The Ending: History Never Flushes Clean
The finale is a masterpiece of calm horror. Spirits surround the house. Sara is nearly drowned. Letona, the security guard, is quietly led away by ghost children. Valeriana chants, Alma’s story unfolds fully, and Carmen—in a trance—strangles Enrique, both in her vision and in real life.
He dies not with a heroic last word, but with the sound of wailing in his ears. No courtroom technicality saves him this time.
But the film doesn’t just end there with a pat “justice served.” At Enrique’s funeral, another old general excuses himself to go to the bathroom. He hears a woman’s wail. The room starts to flood. Cut to black.
Translation: the haunting isn’t over. Alma isn’t just his ghost; she belongs to every man who signed an order, pulled a trigger, or looked the other way. The terror isn’t about one dictator getting his throat crushed—it’s about an entire generation of abusers realizing that time, old age, and legal tricks won’t save them from the stories they tried to bury.
Horror With a Brain, a Heart, and a Knife
La Llorona is horror for people who like their scares with substance.
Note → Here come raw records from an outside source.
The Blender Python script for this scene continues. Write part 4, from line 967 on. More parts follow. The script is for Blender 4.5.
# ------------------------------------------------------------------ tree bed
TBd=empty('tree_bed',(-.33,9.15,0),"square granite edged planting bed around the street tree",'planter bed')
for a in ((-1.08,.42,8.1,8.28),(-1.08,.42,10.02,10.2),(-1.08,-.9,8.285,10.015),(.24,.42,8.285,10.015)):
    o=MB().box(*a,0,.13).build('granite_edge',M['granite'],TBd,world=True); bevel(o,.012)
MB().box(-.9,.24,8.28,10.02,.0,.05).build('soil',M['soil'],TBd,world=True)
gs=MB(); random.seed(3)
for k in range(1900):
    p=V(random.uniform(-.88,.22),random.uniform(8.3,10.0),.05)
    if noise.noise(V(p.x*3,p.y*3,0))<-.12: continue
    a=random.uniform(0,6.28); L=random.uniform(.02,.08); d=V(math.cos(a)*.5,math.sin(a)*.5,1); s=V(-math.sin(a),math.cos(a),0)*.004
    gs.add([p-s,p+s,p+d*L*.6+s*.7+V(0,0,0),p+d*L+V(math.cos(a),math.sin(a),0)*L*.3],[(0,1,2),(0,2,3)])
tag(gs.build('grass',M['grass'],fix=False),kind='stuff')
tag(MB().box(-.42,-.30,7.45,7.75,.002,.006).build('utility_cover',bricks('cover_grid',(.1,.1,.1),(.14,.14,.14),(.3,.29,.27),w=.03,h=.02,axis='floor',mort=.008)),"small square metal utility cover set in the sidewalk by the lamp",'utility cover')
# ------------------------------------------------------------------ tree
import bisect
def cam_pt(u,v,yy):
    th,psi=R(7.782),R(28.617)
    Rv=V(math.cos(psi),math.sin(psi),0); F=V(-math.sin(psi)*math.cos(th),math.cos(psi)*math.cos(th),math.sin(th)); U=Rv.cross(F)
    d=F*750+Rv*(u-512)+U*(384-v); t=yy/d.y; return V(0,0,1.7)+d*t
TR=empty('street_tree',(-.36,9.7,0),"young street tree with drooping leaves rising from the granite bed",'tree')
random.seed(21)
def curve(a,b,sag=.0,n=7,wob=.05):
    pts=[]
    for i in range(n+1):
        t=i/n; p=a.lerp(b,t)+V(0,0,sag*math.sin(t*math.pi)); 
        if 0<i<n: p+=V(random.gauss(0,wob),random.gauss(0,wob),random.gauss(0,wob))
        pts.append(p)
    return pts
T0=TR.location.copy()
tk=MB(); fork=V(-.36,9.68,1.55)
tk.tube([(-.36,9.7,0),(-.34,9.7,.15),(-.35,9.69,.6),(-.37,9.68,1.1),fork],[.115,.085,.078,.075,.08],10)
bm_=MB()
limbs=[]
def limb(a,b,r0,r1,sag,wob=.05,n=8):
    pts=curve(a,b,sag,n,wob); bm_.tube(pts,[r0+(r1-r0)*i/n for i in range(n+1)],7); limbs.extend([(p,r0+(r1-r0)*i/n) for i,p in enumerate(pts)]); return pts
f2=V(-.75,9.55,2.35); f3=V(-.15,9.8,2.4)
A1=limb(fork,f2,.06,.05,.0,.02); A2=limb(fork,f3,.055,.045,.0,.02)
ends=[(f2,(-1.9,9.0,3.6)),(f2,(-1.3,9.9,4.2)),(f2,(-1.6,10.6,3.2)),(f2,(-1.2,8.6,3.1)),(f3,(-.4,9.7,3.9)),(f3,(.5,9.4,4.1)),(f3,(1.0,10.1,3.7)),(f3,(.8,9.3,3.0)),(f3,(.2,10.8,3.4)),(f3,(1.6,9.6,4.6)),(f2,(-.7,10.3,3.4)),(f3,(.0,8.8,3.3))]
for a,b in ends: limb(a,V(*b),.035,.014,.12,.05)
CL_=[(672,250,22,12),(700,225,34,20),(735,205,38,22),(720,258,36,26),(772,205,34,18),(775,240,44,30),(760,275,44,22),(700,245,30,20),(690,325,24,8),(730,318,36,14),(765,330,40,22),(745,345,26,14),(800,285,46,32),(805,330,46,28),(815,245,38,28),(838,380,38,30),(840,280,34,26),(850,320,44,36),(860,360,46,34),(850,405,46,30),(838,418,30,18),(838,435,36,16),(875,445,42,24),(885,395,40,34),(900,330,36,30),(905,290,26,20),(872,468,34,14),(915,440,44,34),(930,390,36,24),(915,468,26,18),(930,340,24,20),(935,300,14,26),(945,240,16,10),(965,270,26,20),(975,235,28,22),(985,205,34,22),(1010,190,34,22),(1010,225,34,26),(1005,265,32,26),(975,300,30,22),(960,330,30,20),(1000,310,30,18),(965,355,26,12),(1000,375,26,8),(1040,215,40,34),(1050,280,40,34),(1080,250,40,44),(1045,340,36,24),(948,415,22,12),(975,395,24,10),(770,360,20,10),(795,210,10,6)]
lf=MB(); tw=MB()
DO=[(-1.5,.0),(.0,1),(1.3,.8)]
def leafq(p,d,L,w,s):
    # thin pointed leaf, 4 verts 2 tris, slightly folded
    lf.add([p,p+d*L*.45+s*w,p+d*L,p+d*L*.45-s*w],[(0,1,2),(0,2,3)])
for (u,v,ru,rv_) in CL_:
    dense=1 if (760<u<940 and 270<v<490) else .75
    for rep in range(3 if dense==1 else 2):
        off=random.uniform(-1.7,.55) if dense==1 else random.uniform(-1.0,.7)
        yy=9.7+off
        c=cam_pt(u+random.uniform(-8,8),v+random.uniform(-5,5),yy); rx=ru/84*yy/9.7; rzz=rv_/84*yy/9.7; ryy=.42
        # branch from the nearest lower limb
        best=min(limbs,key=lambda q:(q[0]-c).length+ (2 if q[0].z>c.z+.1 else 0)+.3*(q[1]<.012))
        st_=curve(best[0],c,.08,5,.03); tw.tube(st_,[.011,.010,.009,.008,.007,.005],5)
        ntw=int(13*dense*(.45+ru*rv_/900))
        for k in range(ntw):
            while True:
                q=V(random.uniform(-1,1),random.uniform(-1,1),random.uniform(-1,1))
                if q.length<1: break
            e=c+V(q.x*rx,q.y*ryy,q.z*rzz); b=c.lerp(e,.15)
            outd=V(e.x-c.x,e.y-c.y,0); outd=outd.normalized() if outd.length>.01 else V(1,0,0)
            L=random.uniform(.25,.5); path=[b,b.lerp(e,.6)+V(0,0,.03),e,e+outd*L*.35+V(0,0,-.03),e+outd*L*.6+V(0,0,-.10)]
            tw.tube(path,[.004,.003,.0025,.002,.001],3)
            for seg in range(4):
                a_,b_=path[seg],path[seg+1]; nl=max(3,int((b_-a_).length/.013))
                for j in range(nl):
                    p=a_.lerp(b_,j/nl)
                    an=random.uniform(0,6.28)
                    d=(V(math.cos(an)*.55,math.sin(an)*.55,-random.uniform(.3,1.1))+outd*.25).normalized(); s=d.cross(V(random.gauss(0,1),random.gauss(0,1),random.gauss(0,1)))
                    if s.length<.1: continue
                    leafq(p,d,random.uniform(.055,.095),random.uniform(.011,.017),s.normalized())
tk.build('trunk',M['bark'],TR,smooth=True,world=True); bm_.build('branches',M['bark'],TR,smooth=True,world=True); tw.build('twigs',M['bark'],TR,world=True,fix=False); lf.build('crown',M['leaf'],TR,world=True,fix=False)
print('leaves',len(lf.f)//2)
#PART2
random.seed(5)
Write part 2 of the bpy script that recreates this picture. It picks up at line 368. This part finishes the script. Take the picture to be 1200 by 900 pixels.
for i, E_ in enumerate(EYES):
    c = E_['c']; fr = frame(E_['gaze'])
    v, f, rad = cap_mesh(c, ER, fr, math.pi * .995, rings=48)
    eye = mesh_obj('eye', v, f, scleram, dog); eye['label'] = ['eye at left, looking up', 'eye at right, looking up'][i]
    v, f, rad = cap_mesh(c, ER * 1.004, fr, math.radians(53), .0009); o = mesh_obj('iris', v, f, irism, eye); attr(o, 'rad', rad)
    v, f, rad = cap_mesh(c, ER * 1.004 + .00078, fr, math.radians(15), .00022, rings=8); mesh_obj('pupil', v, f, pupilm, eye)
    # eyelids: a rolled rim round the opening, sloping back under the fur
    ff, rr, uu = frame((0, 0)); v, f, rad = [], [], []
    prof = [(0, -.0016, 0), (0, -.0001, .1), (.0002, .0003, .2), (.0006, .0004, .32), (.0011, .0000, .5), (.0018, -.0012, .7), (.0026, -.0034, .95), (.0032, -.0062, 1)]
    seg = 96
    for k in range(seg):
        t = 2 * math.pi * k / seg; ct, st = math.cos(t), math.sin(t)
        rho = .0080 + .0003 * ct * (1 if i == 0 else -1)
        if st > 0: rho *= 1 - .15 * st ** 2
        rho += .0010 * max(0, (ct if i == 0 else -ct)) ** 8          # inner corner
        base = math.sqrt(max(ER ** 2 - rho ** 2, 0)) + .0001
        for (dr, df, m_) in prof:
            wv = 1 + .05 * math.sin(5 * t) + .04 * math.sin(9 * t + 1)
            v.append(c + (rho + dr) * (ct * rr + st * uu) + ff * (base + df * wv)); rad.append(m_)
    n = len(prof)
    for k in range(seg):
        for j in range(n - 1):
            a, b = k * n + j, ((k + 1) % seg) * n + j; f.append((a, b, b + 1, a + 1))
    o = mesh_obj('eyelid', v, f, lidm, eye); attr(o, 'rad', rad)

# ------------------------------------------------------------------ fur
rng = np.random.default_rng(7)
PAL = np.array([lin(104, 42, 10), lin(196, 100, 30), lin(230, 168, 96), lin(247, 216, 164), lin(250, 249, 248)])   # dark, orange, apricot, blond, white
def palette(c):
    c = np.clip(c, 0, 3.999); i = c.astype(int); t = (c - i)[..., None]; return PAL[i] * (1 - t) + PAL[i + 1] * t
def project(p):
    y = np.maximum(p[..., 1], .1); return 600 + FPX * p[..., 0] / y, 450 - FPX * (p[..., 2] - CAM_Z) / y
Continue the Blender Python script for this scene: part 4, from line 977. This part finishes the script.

It’s slow, deliberate, and more interested in making you think than making you spill your drink. There are no lazy jump scares. No cheap twists. Just the relentless, tightening grip of truth.
It’s also a stunning example of how you can take a folkloric boogeyman and turn her into something powerful, tragic, and righteous without losing the chill factor. Alma is terrifying not because she’s a monster, but because she’s right.
If your idea of horror is “teenagers getting picked off at a lake,” this might feel too quiet. But if you’re into haunted-house cinema where the house is a metaphor for a country, the ghost is a war crime, and the final girl is national conscience finally waking up—you’re in for something special.
In the end, La Llorona doesn’t just ask, “What if the dead came back to punish us?” It asks the much scarier question: “What if they came back just to make us remember exactly what we did?” And if that doesn’t make you shiver a little, you might want to check that you’re not one of the generals at the funeral.